An honorable member of the Coffee Shop Has Just Posted the Following:
WHILE measures to cool Singapore's property market are expected to be gradually lifted in the coming years, home prices are likely to continue falling amid oversupply and rising interest rates, Fitch Ratings said on Wednesday.
The rating agency said Singapore's efforts to curb property speculation in an environment of low global interest rates had been effective. Speculative purchases have declined as, from 2009, restrictions on mortgage lending were made progressively tighter and stamp duties were raised. House prices have now fallen in each of the last three years and housing loan growth has slowed steadily since 2011.
"We expect further gradual loosening over the coming years, as the authorities balance supporting the market with guarding against risks,'' it said.

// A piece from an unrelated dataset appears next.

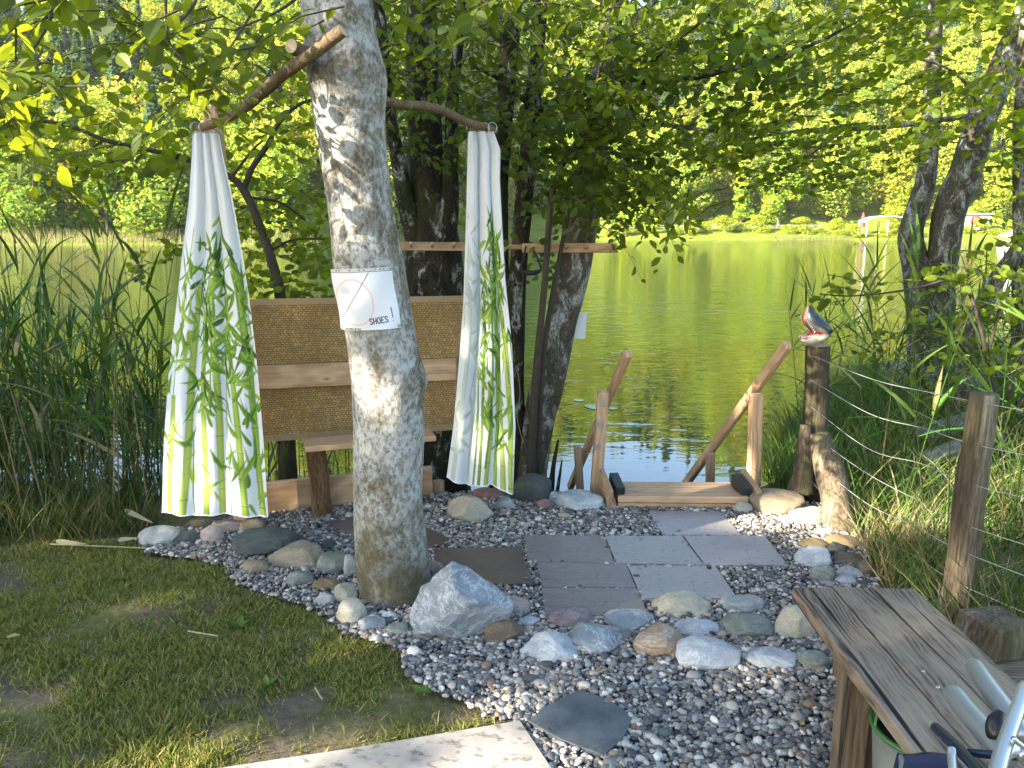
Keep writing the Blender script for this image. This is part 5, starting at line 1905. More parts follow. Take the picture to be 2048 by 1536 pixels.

Fitch said macro-prudential settings are still tight, while high vacancy ratios, a slower pace of immigration, subdued economic conditions and a weakening labour market are all likely to continue weighing on prices. Local interest rates are also set to rise from their current low levels, as the US Federal Reserve tightens policy.
"House prices are still likely to fall by another 2-5 per cent over the next two years,'' it projected.
Fitch said Singapore's banks are well-positioned to withstand a sharper drop in property prices, partly as a result of macro-prudential tightening. Average loan-to-value ratios are low, loan-loss coverage is adequate, and capital and liquidity buffers are strong. Households also have healthy balance sheets and well-diversified assets.